◆ **SHORT EXERCISE**
Your task is to retype, word for word, the lines from the start of the data through the line holding "PI = math.pi". Do not include the pictures.

######

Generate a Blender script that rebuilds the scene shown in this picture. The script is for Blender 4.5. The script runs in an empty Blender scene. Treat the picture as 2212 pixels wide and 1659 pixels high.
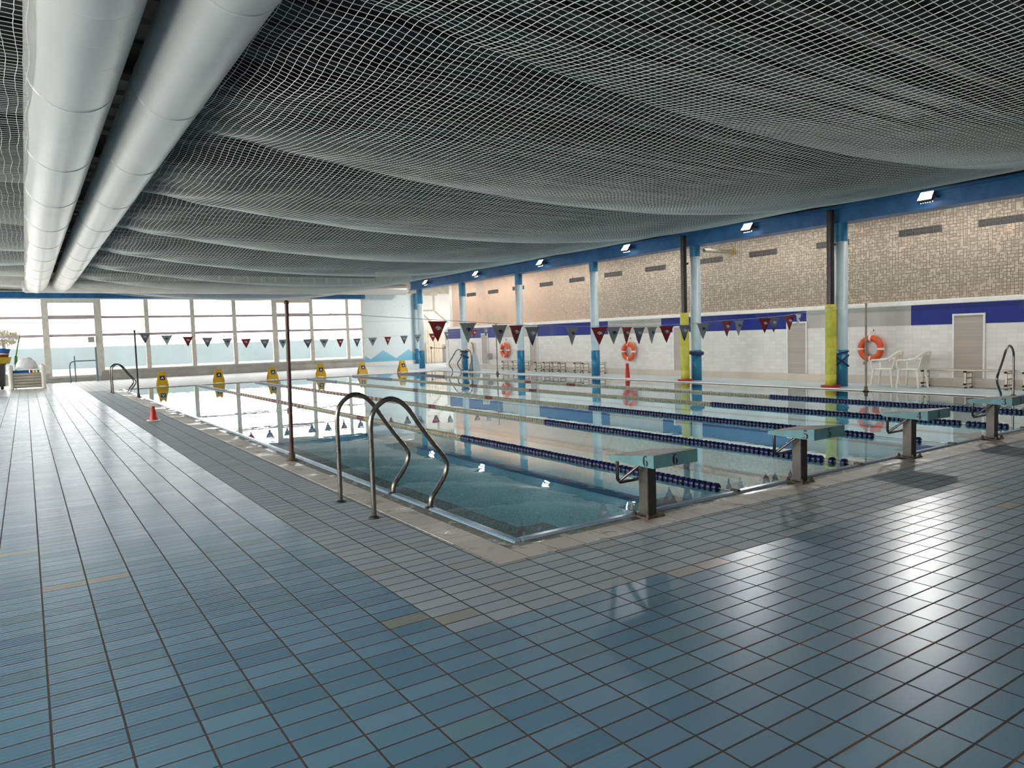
import bpy, math, random
from mathutils import Vector, Matrix
random.seed(7)
C = bpy.context.scene.collection
PI = math.pi

# ------------------------------------------------------------------ helpers
class MB:
    """collects vertices and faces, builds one mesh object"""
    def __init__(s): s.v = []; s.f = []; s.s = []; s.m = []; s.mi = 0
    def add(s, vs, fs, smooth=False):
        b = len(s.v); s.v += [tuple(p) for p in vs]
        for f in fs: s.f.append(tuple(b + i for i in f)); s.s.append(smooth); s.m.append(s.mi)
        return s
    def box(s, x0, y0, z0, x1, y1, z1):
        vs = [(x0,y0,z0),(x1,y0,z0),(x1,y1,z0),(x0,y1,z0),(x0,y0,z1),(x1,y0,z1),(x1,y1,z1),(x0,y1,z1)]
        return s.add(vs, [(0,3,2,1),(4,5,6,7),(0,1,5,4),(1,2,6,5),(2,3,7,6),(3,0,4,7)])
    def obox(s, c, sx, sy, sz, rot=None):
        R = rot or Matrix.Identity(3); c = Vector(c)
        vs = [c + R @ Vector((a*sx/2, b*sy/2, d*sz/2)) for d in (-1,1) for a,b in ((-1,-1),(1,-1),(1,1),(-1,1))]
        return s.add(vs, [(0,3,2,1),(4,5,6,7),(0,1,5,4),(1,2,6,5),(2,3,7,6),(3,0,4,7)])
    def rbox(s, x0, y0, z0, x1, y1, z1, b=.01):
        """box with chamfered edges"""
        pts = []
        for dz, ins in ((0,b),(b,0),(z1-z0-b,0),(z1-z0,b)):
            X0, X1, Y0, Y1, z = x0+ins, x1-ins, y0+ins, y1-ins, z0+dz
            pts += [(X0+b,Y0,z),(X1-b,Y0,z),(X1,Y0+b,z),(X1,Y1-b,z),(X1-b,Y1,z),(X0+b,Y1,z),(X0,Y1-b,z),(X0,Y0+b,z)]
        fs = [tuple(reversed(range(8))), tuple(range(24,32))]
        for k in range(3):
            for i in range(8): fs.append((8*k+i, 8*k+(i+1)%8, 8*k+8+(i+1)%8, 8*k+8+i))
        return s.add(pts, fs)
    def tube(s, path, r, n=10, closed=False, caps=True):
        """round tube along a path; r a number or one per point"""
        P = [Vector(p) for p in path]; N = len(P)
        rr = r if isinstance(r, (list, tuple)) else [r]*N
        T = []
        for i in range(N):
            a = P[(i-1) % N] if closed else P[max(i-1,0)]
            b = P[(i+1) % N] if closed else P[min(i+1,N-1)]
            T.append((b-a).normalized())
        up = Vector((0,0,1)) if abs(T[0].z) < .9 else Vector((1,0,0))
        nrm = (up - T[0]*up.dot(T[0])).normalized()
        vs = []
        for i in range(N):
            nrm = (nrm - T[i]*nrm.dot(T[i])).normalized(); bn = T[i].cross(nrm)
            for k in range(n):
                a = 2*PI*k/n; vs.append(P[i] + (nrm*math.cos(a)+bn*math.sin(a))*rr[i])
        fs = []
        for i in range(N if closed else N-1):
            j = (i+1) % N
            for k in range(n): fs.append((i*n+k, i*n+(k+1)%n, j*n+(k+1)%n, j*n+k))
        s.add(vs, fs, True)
        if caps and not closed:
            s.add(vs[:n], [tuple(reversed(range(n)))]); s.add(vs[-n:], [tuple(range(n))])
        return s
    def lathe(s, prof, c=(0,0,0), n=20, axis='z', smooth=True, a0=0, a1=2*PI):
        full = abs(a1-a0-2*PI) < 1e-6; m = n if full else n+1
        vs = []
        for r, h in prof:
            for k in range(m):
                a = a0 + (a1-a0)*k/n; p = (r*math.cos(a), r*math.sin(a), h)
                if axis == 'x': p = (p[2], p[0], p[1])
                if axis == 'y': p = (p[1], p[2], p[0])
                vs.append((p[0]+c[0], p[1]+c[1], p[2]+c[2]))
        fs = []
        for i in range(len(prof)-1):
            for k in range(n):
                k2 = (k+1) % m
                fs.append((i*m+k, i*m+k2, (i+1)*m+k2, (i+1)*m+k))
        return s.add(vs, fs, smooth)
    def prism(s, poly, d, org=(0,0,0), ux=(1,0,0), uy=(0,0,1)):
        """polygon in the plane (ux, uy) through org, thickened by d along ux x uy"""
        ux, uy, o = Vector(ux), Vector(uy), Vector(org); w = ux.cross(uy)*d; n = len(poly)
        a = [o+ux*p[0]+uy*p[1] for p in poly]; b = [p+w for p in a]
        return s.add(a+b, [tuple(reversed(range(n))), tuple(range(n,2*n))]+[(i,(i+1)%n,n+(i+1)%n,n+i) for i in range(n)])
    def build(s, name, mat=None, parent=None, loc=None):
        me = bpy.data.meshes.new(name); me.from_pydata(s.v, [], s.f)
        me.polygons.foreach_set('use_smooth', s.s); me.polygons.foreach_set('material_index', s.m); me.update()
        for m in (mat if isinstance(mat, (list, tuple)) else [mat]):
            if m: me.materials.append(m)
        o = bpy.data.objects.new(name, me); C.objects.link(o)
        if parent: o.parent = parent
        if loc: o.location = loc
        return o

def tag(o, label=None, cat=None, group=None, kind=None):
    if label: o['label'] = label
    if cat: o['category'] = cat
    if group: o['group'] = group
    if kind: o['kind'] = kind
    return o
def thing(name, label, cat, loc=(0,0,0), rz=0, group=None):
    o = bpy.data.objects.new(name, None); C.objects.link(o); o.empty_display_size = .1
    o.location = loc; o.rotation_euler.z = rz
    return tag(o, label, cat, group)
def struct(name, mb, m, parent=None): return tag(mb.build(name, m, parent), kind='structure')
def dup(root, loc, rz=None, label=None):
    r = root.copy(); C.objects.link(r); r.location = loc
    if rz is not None: r.rotation_euler.z = rz
    if label: r['label'] = label
    for ch in list(root.children):
        c = ch.copy(); C.objects.link(c); c.parent = r
        for g in ch.children:
            d = g.copy(); C.objects.link(d); d.parent = c
    return r
ORD = ['first','second','third','fourth','fifth','sixth','seventh','eighth','ninth','tenth','eleventh','twelfth','thirteenth',
       'fourteenth','fifteenth','sixteenth','seventeenth','eighteenth','nineteenth','twentieth']

# ------------------------------------------------------------------ materials
class E:
    """tiny expression wrapper over Math nodes"""
    nt = None
    def __init__(s, k): s.k = k
    @staticmethod
    def m(op, *a):
        n = E.nt.nodes.new('ShaderNodeMath'); n.operation = op
        for i, x in enumerate(a):
            if isinstance(x, E): E.nt.links.new(x.k, n.inputs[i])
            else: n.inputs[i].default_value = x
        return E(n.outputs[0])
    def __add__(s, o): return E.m('ADD', s, o)
    def __sub__(s, o): return E.m('SUBTRACT', s, o)
    def __rsub__(s, o): return E.m('SUBTRACT', o, s)
    def __mul__(s, o): return E.m('MULTIPLY', s, o)
    def __truediv__(s, o): return E.m('DIVIDE', s, o)
    __radd__ = __add__; __rmul__ = __mul__
    def floor(s): return E.m('FLOOR', s)
    def frac(s): return E.m('FRACT', s)
    def lt(s, o): return E.m('LESS_THAN', s, o)
    def gt(s, o): return E.m('GREATER_THAN', s, o)
    def min(s, o): return E.m('MINIMUM', s, o)
    def max(s, o): return E.m('MAXIMUM', s, o)
    def near(s, v, t=.5): return E.m('COMPARE', s, v, t)
    def step(s, a, b):
        n = E.nt.nodes.new('ShaderNodeMapRange'); n.interpolation_type = 'SMOOTHSTEP'
        E.nt.links.new(s.k, n.inputs[0]); n.inputs[1].default_value = a; n.inputs[2].default_value = b
        return E(n.outputs[0])
def newmat(name):
    m = bpy.data.materials.new(name); m.use_nodes = True; nt = m.node_tree; E.nt = nt
    return m, nt, nt.nodes['Principled BSDF']
def pos():
    g = E.nt.nodes.new('ShaderNodeNewGeometry'); x = E.nt.nodes.new('ShaderNodeSeparateXYZ')
    E.nt.links.new(g.outputs['Position'], x.inputs[0]); return [E(x.outputs[i]) for i in range(3)]
def comb(a, b, c=0.0):
    n = E.nt.nodes.new('ShaderNodeCombineXYZ')
    for i, x in enumerate((a,b,c)):
        if isinstance(x, E): E.nt.links.new(x.k, n.inputs[i])
        else: n.inputs[i].default_value = x
    return n.outputs[0]
def noise(scale, vec=None, detail=3, rough=.55):
    n = E.nt.nodes.new('ShaderNodeTexNoise'); n.inputs['Scale'].default_value = scale
    n.inputs['Detail'].default_value = detail; n.inputs['Roughness'].default_value = rough
    if vec is None:
        g = E.nt.nodes.new('ShaderNodeNewGeometry'); vec = g.outputs['Position']
    E.nt.links.new(vec, n.inputs['Vector']); return E(n.outputs[0])
def white(a, b, c=0.0):
    n = E.nt.nodes.new('ShaderNodeTexWhiteNoise'); n.noise_dimensions = '3D'
    E.nt.links.new(comb(a,b,c), n.inputs[0]); return E(n.outputs[0])
def mix(f, a, b):
    n = E.nt.nodes.new('ShaderNodeMix'); n.data_type = 'RGBA'
    for i, x in ((0,f),(6,a),(7,b)):
        if isinstance(x, E): E.nt.links.new(x.k, n.inputs[i])
        elif hasattr(x, 'is_linked'): E.nt.links.new(x, n.inputs[i])
        else: n.inputs[i].default_value = x if i == 0 else (*x[:3], 1)
    return n.outputs[2]
def setin(b, name, x):
    if isinstance(x, E): E.nt.links.new(x.k, b.inputs[name])
    elif hasattr(x, 'is_linked'): E.nt.links.new(x, b.inputs[name])
    elif isinstance(x, tuple): b.inputs[name].default_value = (*x, 1)
    else: b.inputs[name].default_value = x
def bump(b, h, strength=.3, dist=.01):
    n = E.nt.nodes.new('ShaderNodeBump'); n.inputs['Strength'].default_value = strength; n.inputs['Distance'].default_value = dist
    E.nt.links.new(h.k, n.inputs['Height']); E.nt.links.new(n.outputs[0], b.inputs['Normal'])
def sRGB(r, g, b):
    f = lambda c: c/12.92 if c <= .04045 else ((c+.055)/1.055)**2.4
    return (f(r/255), f(g/255), f(b/255))
def plain(name, col, rough=.5, metal=0, var=.12, scale=8, bstr=0, spec=.5):
    m, nt, b = newmat(name); n = noise(scale)
    setin(b, 'Base Color', mix(n.step(.3,.7), tuple(c*(1-var) for c in col), tuple(min(1,c*(1+var)) for c in col)))
    setin(b, 'Roughness', rough); setin(b, 'Metallic', metal); b.inputs['Specular IOR Level'].default_value = spec
    if bstr: bump(b, noise(scale*6), bstr, .005)
    return m

TX, TY = .2425, .12254
def mat_floor():
    m, nt, b = newmat('deck_tiles'); x, y, z = pos()
    u = (x + .03)/TX; v = (y + .04)/TY
    iu, iv, fu, fv = u.floor(), v.floor(), u.frac(), v.frac()
    r1, r2, r3 = white(iu,iv,1.), white(iu,iv,2.), white(iu,iv,3.)
    band = (x.gt(-.76)) * (y.gt(-.78)) * (x.lt(13.2))
    du = fu.min(1-fu)*TX; dv = fv.min(1-fv)*TY
    grout = 1 - du.min(dv).step(.0035,.0058)
    blue = mix(r1, (.11,.225,.325), (.165,.305,.415))
    blue = mix((r2.gt(.93))*.4, blue, (.15,.25,.27))
    grey = mix(r1, (.30,.36,.41), (.37,.425,.465))
    grey = mix((r2.gt(.9))*.5, grey, (.33,.32,.29))
    col = mix(band, blue, grey)
    olive = r3.gt(.9990)
    for a, c in ((-11,20),(-12,20),(-10,11),(-9,11),(-3,-5),(-4,-4)):
        olive = olive.max(iu.near(float(a))*iv.near(float(c)))
    col = mix(olive*.8, col, (.27,.27,.22))
    pale = (iu.near(4.)*iv.near(-7.)).max(iu.near(3.)*iv.near(-7.))
    col = mix(pale, col, (.36,.35,.34))
    side = x.gt(13.05)                                   # smooth pale blue strip on the far side
    far = y.gt(25.3)
    col = mix(side, col, (.52,.63,.69)); col = mix(far*(1-side), col, (.6,.62,.62))
    rust = noise(1.3).step(.52,.66)
    rustmask = (1-((x-.1)*(x-.1)+(y+2.6)*(y+2.6)).step(.3,3.5))
    gcol = mix(rust*rustmask, (.05,.05,.05), (.16,.085,.035))
    dirt = (1-du.min(dv).step(.0,.03))*noise(2.3).step(.5,.75)*rustmask
    col = mix(dirt*.45, col, (.2,.14,.09))
    keep = 1-side
    col = mix(grout*keep, col, gcol)
    setin(b, 'Base Color', col)
    n1 = noise(.9); wear = noise(30., detail=2)
    left = x.lt(-.76)                                    # the left walkway keeps its glaze
    rough = ((.278 + r3*.025 + n1*.02 + wear*.01)*(1-left) + (.205 + r3*.03 + n1*.025 + wear*.015)*left)*(1-band) + band*(.47 + r3*.1 + wear*.08)
    rough = rough*(1-grout) + grout*.85
    setin(b, 'Roughness', rough)
    setin(b, 'Specular IOR Level', left*.02 + .5)
    ridge = E.m('SINE', (y+.04)*(2*PI/TY*4))*.0003*x.lt(-.76)
    h = (1-grout)*.0025*keep + ((fu-.5)*(r1-.5)*(.0032-left*.0018) + (fv-.5)*(r2-.5)*.0014)*keep + ridge + wear*.00002
    bump(b, h, 1., 1.)
    return m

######

◆ **TASK OUTPUT**
Generate a Blender script that rebuilds the scene shown in this picture. The script is for Blender 4.5. The script runs in an empty Blender scene. Treat the picture as 2212 pixels wide and 1659 pixels high.
import bpy, math, random
from mathutils import Vector, Matrix
random.seed(7)
C = bpy.context.scene.collection
PI = math.pi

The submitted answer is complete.